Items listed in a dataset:
======
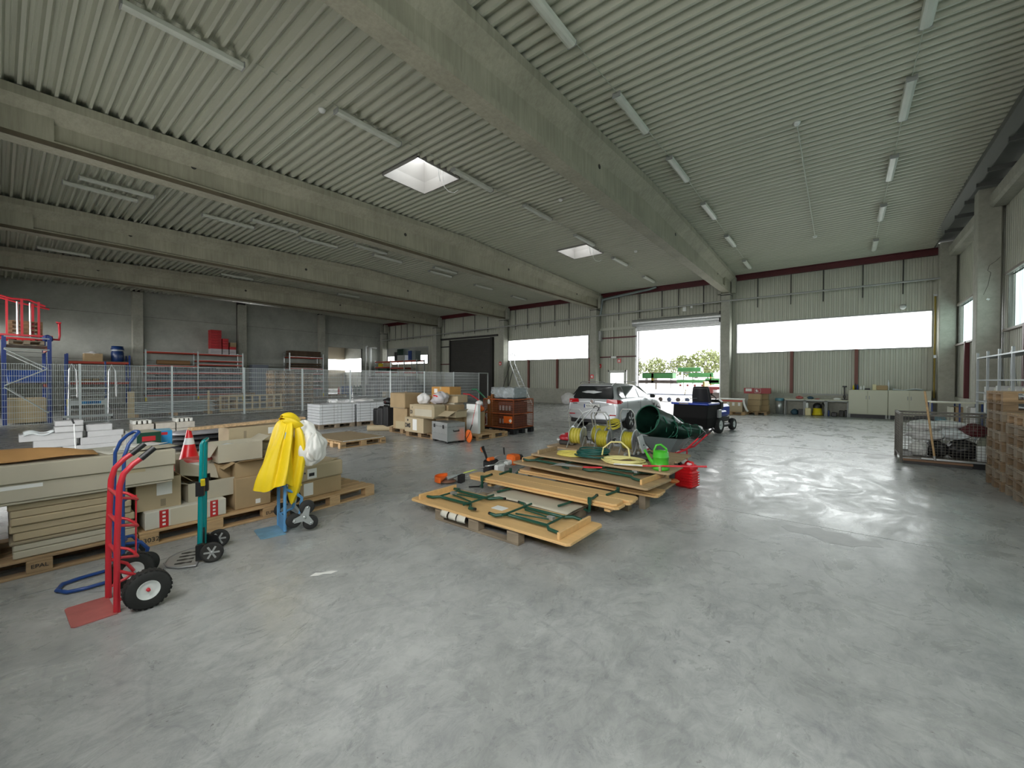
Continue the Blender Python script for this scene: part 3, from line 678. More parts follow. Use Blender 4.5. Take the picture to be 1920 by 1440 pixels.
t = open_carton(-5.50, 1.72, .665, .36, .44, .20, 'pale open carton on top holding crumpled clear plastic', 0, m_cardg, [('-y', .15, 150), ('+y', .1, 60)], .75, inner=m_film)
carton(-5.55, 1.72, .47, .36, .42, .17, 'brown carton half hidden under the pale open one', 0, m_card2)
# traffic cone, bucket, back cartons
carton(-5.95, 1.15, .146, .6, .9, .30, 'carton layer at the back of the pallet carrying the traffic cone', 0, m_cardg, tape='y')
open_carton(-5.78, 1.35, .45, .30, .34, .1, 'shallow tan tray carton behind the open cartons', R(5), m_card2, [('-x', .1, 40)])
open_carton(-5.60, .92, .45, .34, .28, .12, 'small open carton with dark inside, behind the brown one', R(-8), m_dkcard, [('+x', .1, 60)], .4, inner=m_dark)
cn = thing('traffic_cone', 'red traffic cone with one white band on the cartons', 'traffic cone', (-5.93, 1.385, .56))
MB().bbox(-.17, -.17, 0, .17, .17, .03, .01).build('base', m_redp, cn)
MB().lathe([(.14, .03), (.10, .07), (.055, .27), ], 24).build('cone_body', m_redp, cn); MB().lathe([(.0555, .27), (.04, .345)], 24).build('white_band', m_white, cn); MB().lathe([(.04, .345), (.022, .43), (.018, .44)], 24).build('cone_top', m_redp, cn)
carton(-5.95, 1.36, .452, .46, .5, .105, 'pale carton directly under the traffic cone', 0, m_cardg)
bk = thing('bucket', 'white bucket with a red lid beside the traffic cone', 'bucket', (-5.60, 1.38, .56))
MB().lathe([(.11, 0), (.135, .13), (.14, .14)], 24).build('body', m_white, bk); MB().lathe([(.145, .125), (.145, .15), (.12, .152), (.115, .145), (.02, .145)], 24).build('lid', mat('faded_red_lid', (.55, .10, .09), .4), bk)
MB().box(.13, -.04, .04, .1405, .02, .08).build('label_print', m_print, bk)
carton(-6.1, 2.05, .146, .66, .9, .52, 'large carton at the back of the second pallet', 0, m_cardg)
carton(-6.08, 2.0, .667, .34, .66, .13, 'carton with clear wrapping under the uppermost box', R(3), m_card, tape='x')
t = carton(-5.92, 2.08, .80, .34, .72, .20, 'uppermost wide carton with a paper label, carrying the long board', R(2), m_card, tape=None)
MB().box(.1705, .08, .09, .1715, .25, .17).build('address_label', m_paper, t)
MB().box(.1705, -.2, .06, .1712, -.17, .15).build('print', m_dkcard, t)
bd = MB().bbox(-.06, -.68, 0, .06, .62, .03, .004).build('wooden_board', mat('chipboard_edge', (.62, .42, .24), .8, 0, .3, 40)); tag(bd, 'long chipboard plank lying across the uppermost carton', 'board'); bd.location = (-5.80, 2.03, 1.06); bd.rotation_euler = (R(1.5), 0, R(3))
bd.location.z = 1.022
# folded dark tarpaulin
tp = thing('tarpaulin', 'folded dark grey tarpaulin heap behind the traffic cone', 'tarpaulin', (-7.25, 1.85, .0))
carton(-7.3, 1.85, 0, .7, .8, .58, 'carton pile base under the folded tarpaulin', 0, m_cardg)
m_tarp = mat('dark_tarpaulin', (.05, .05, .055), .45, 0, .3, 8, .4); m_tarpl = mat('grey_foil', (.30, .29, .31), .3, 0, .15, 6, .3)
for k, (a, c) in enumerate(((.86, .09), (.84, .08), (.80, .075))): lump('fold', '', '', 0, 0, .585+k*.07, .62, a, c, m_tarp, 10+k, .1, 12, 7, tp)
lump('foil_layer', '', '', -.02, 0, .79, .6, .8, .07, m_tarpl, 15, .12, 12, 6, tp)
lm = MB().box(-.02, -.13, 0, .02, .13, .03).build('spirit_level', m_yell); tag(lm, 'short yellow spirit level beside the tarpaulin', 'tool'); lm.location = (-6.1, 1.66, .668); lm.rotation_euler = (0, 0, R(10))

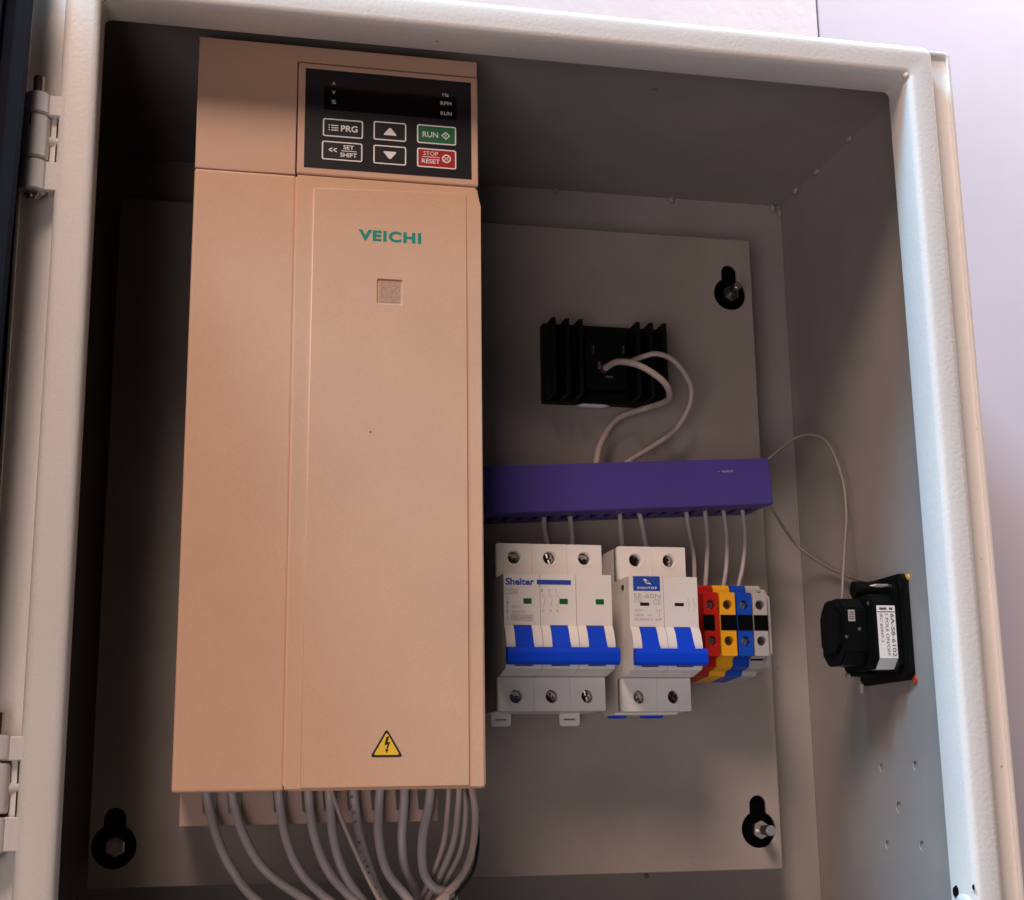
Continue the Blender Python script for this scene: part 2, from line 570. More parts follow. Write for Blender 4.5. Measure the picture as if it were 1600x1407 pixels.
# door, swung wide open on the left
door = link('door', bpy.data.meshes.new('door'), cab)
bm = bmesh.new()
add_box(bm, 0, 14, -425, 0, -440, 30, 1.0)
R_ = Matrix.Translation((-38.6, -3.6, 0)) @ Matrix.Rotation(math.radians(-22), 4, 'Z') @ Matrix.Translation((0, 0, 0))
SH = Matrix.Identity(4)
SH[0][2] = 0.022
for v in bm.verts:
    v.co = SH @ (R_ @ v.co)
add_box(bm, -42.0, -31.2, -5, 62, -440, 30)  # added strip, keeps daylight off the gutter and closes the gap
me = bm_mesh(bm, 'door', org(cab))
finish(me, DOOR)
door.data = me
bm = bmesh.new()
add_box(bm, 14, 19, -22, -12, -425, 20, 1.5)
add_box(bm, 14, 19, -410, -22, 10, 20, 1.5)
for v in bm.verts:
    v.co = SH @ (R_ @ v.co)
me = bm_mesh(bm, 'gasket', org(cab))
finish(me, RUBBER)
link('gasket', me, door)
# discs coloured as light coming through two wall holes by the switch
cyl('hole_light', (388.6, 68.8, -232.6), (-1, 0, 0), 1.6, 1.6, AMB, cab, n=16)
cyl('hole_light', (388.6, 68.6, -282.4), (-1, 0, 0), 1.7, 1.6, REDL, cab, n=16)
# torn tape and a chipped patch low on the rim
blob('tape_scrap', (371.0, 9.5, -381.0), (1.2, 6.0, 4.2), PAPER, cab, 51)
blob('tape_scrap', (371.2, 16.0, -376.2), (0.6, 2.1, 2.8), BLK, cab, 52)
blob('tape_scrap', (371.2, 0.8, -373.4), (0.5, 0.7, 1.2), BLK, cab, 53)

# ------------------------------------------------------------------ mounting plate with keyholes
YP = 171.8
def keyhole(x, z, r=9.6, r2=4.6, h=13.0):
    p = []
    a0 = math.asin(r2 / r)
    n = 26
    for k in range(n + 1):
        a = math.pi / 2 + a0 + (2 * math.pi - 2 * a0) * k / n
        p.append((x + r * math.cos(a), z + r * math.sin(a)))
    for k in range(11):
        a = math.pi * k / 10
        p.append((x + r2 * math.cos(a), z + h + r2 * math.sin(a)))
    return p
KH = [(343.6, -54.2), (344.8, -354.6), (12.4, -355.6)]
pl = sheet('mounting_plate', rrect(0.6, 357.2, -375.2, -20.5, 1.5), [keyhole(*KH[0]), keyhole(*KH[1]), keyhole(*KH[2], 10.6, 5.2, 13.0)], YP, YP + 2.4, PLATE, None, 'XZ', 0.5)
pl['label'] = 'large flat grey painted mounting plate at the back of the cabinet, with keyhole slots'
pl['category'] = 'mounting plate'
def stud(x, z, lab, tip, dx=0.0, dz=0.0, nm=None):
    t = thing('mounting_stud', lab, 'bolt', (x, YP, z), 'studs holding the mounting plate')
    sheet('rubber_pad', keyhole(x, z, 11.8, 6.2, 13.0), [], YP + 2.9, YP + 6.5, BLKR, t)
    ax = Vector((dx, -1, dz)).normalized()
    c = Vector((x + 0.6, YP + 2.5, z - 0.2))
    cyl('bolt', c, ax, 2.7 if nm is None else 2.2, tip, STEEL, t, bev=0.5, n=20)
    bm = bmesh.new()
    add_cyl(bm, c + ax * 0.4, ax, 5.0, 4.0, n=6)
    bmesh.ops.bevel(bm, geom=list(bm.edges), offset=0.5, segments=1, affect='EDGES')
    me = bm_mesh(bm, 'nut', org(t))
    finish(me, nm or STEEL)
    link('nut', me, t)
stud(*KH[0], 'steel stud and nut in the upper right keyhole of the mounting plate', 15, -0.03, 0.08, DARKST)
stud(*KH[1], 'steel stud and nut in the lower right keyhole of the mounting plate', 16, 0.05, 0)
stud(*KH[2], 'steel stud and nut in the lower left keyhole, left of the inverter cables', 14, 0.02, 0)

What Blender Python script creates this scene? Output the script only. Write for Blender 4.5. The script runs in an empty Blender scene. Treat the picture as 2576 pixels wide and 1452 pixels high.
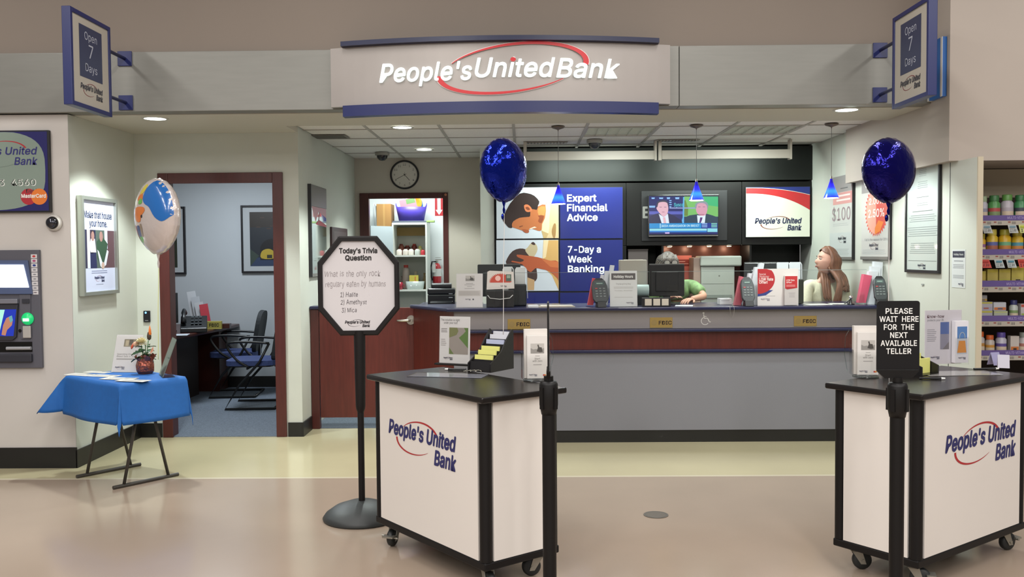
======
BRIEF >> Please reproduce, word for word, every line from the first line of the records above through the line containing "open_carton(-5.78, 1.35, .45, .30, .34, .1, 'shallow", and leave out the pictures.

OUTPUT FOR THIS TASK >>
Continue the Blender Python script for this scene: part 3, from line 678. More parts follow. Use Blender 4.5. Take the picture to be 1920 by 1440 pixels.
t = open_carton(-5.50, 1.72, .665, .36, .44, .20, 'pale open carton on top holding crumpled clear plastic', 0, m_cardg, [('-y', .15, 150), ('+y', .1, 60)], .75, inner=m_film)
carton(-5.55, 1.72, .47, .36, .42, .17, 'brown carton half hidden under the pale open one', 0, m_card2)
# traffic cone, bucket, back cartons
carton(-5.95, 1.15, .146, .6, .9, .30, 'carton layer at the back of the pallet carrying the traffic cone', 0, m_cardg, tape='y')
open_carton(-5.78, 1.35, .45, .30, .34, .1, 'shallow tan tray carton behind the open cartons', R(5), m_card2, [('-x', .1, 40)])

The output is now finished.